Tally how many lines hold the string "scene". Your reply should be that number alone.
* BEGIN *
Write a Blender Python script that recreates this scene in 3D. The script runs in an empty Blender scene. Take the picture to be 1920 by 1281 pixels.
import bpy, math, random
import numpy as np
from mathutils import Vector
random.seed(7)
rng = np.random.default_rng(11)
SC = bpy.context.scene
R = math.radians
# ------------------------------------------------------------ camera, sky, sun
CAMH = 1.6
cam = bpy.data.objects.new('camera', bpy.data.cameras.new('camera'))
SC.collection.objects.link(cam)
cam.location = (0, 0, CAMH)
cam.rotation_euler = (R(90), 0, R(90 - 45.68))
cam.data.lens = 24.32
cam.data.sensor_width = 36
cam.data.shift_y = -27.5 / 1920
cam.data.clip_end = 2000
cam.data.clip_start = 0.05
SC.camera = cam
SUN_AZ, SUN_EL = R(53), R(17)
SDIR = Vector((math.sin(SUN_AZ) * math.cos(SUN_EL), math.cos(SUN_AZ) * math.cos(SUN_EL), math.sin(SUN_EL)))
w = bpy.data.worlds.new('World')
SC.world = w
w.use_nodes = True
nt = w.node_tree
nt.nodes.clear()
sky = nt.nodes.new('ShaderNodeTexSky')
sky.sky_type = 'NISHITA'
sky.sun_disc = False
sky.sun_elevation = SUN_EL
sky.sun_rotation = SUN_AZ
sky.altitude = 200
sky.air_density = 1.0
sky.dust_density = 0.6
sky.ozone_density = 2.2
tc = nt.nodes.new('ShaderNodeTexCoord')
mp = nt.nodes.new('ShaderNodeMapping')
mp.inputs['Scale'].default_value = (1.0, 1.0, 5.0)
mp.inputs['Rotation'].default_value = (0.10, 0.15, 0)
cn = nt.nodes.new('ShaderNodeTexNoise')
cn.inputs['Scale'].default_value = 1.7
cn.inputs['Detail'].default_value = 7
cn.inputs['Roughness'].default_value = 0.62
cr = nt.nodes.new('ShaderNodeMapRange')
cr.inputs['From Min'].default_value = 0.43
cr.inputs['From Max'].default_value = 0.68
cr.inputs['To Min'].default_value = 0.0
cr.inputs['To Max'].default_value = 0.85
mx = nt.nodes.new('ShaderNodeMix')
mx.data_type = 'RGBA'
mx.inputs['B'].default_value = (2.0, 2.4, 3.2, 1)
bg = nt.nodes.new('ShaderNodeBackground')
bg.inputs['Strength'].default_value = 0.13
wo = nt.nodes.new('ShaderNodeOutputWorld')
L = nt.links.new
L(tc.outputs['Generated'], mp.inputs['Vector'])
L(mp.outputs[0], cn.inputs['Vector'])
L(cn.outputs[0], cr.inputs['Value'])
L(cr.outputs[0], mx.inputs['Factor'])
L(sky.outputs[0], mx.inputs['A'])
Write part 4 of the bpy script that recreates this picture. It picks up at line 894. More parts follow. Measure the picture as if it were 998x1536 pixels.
* END *
→ **Solution to the problem**
2